Minimal sufficient statistic of $\operatorname{Uniform}(-\theta,\theta)$

Question

I am seeking clarification on why both the vector $(X_{(1)},X_{(n)})^T$ and $\max\{-X_{(1)},X_{(n)}\}$ are sufficient for $\operatorname{Unif}(-\theta,\theta)$, but only $\max\{-X_{(1)},X_{(n)}\}$ is minimal sufficient, as stated here. Can this be explained by the fact that while both can describe the data adequately, $\max\{-X_{(1)},X_{(n)}\}$ is of lesser dimension and is thus minimal sufficient?

Using the definition of minimal sufficiency ($T(X)$ is minimal sufficient if $T(x)=T(y) \iff \frac{\mathcal{L}(x;\theta)}{\mathcal{L}(y;\theta)}$ does not depend on $\theta$), I run into issues as with either choice of statistic, I need to analyze $$\frac{\mathbb{1}_{[\max\{-X_{(1)},X_{(n)}\}<\theta]}}{\mathbb{1}_{[\max\{-Y_{(1)},Y_{(n)}\}<\theta]}}$$ or $$\frac{\mathbb{1}_{[-\theta<X_{(1)}]}\mathbb{1}_{[X_{(n)}<\theta]}}{\mathbb{1}_{[-\theta<Y_{(1)}]}\mathbb{1}_{[Y_{(n)}<\theta]}}$$ which may be $\frac{0}{0}$. Even when not $\frac{0}{0}$, I'm having trouble seeing why the former is not dependent on $\theta$, but the latter is dependent on $\theta$ if $T(X)=T(Y)$.

Answer 1

If $\max\{-X_{(1)}, X_{(n)}\}$ is sufficient, then necessarily $(X_{(1)},X_{(n)})$ is sufficient, since if you know the latter you can easily compute the former. And the latter, the pair, cannot be a minimal sufficient statistic if the former is sufficient because if you know the maximum you don't have enough information to find the pair, and the pair is sufficient.

Being sufficient does not mean it gives enough information to describe the data; rather it means it gives all information in the data that is relevant to inference about $\theta$, given that the proposed model is right. The model is that the observations come from a uniform distribution on an interval symmetric about $0.$ But the data may also contain information calling that model into question and the sufficient statistic doesn't give that information.

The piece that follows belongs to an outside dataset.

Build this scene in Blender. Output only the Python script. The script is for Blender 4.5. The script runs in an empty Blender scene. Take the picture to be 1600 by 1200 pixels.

By definition, that the maximum is sufficient means that the conditional distribution of the data given the maximum does not depend on $\theta.$

You are trying to show that $\dfrac{\mathbb{1}_{[\max\{-X_{(1)},X_{(n)}\}<\theta]}}{\mathbb{1}_{[\max\{-Y_{(1)},Y_{(n)}\}<\theta]}} \vphantom{\dfrac 1 {\displaystyle\sum}}$ does not depend on $\theta$ when the two maxima are equal. I think in cases like this, where $0/0$ can appear, one should phrase the result as saying that if the two maxima are equal then there is some number $c\ne0$ such that $$ \mathbb{1}_{[\max\{-X_{(1)},X_{(n)}\}<\theta]} = c \mathbb{1}_{[\max\{-Y_{(1)},Y_{(n)}\}<\theta]} $$ and that this equality continues to hold as $\theta$ changes within the parameter space $(0,\infty).$

Answer 2

The forward direction for your biconditional is true by definition of sufficiency. The non-trivial direction is the reverse. So fix $x$ and $y$ and suppose $${\cal L}(x,\theta)=k{\cal L}(y,\theta)\tag1$$ where $k$ is a constant independent of $\theta$ (this formulation addresses your concern about $0/0$; note that $k$ can depend on $x$ and $y$). You can regard (1) as a statement comparing two functions of $\theta$ and asserting that one is a constant multiple of the other.

As the linked post noted, $${\cal L}(x,\theta) = \frac1{(2\theta)^n}I(\theta>\max\{-x_{(1)},x_{(n)}\}). $$ So as a function of $\theta$, the LHS of (1) equals $1/(2\theta)^n$ if $\theta$ exceeds a certain threshold, and is zero otherwise, while the RHS of (1) equals $k/(2\theta)^n$ if $\theta$ exceeds a certain threshold and is zero otherwise. The only way this can be true for all $\theta$ is if the two thresholds are identical. (We also deduce $k=1$ for free.) This proves that $\max\{-x_{(1)},x_{(n)}\}=\max\{-y_{(1)},y_{(n)}\}$ and therefore $T(X):=\max\{-X_{(1)},X_{(n)}\}$ is minimal sufficient.

OTOH, it doesn't follow that $(x_{(1)},x_{(n)})=(y_{(1)},y_{(n)})$, since (1) can hold if $y=-x$.